In the material below, please retype the lines from the very first through the one with "COL = S.collection", exactly and without pictures.

· · · ·

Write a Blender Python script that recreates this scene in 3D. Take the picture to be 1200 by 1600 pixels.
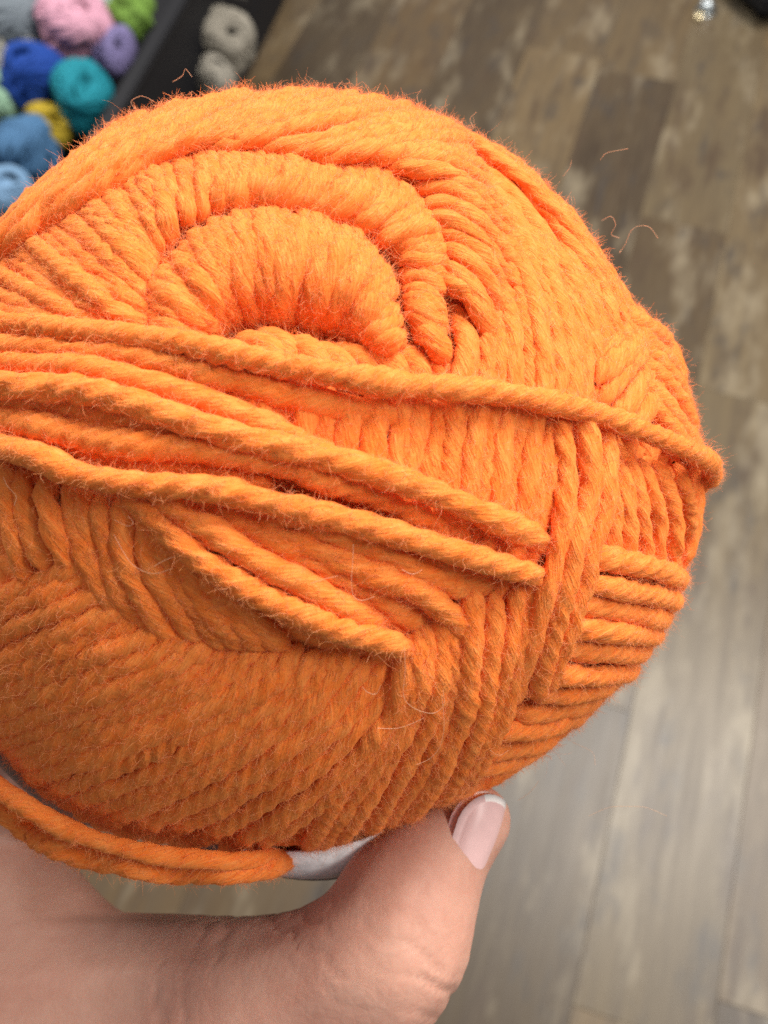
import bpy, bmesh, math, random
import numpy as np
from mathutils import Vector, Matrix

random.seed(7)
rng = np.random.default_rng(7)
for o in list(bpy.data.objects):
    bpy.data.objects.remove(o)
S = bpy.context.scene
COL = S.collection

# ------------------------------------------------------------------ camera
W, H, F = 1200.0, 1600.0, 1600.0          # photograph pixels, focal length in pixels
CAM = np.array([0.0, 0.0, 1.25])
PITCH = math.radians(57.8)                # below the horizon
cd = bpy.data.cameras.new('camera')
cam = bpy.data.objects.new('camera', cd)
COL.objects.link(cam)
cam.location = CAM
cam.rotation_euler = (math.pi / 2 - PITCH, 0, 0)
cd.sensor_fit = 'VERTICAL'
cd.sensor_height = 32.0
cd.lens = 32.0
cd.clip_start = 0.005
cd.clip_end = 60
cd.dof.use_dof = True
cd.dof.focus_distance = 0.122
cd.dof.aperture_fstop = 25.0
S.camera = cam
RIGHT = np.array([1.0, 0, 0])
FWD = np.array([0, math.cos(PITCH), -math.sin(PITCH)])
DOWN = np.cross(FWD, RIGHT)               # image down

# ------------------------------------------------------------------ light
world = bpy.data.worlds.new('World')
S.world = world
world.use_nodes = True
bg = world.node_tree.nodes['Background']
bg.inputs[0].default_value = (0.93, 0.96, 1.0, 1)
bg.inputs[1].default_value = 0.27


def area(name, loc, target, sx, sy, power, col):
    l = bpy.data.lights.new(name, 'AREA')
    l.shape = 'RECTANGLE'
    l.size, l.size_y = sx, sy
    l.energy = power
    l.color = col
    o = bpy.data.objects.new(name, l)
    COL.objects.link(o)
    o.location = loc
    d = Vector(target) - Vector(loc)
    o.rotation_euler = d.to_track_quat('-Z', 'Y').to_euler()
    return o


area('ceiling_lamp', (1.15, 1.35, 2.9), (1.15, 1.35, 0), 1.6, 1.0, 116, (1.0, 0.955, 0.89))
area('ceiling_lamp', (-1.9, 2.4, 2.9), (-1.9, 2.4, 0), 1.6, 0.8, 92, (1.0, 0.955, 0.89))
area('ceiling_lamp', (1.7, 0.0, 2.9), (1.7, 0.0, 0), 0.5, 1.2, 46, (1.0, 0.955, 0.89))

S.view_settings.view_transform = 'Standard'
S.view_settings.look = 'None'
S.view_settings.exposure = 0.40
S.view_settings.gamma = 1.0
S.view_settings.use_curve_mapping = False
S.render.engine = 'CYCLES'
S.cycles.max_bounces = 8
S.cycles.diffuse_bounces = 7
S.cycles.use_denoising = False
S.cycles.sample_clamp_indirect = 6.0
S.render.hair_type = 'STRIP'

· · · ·

### ANSWER TO THIS TASK
Write a Blender Python script that recreates this scene in 3D. Take the picture to be 1200 by 1600 pixels.
import bpy, bmesh, math, random
import numpy as np
from mathutils import Vector, Matrix

random.seed(7)
rng = np.random.default_rng(7)
for o in list(bpy.data.objects):
    bpy.data.objects.remove(o)
S = bpy.context.scene
COL = S.collection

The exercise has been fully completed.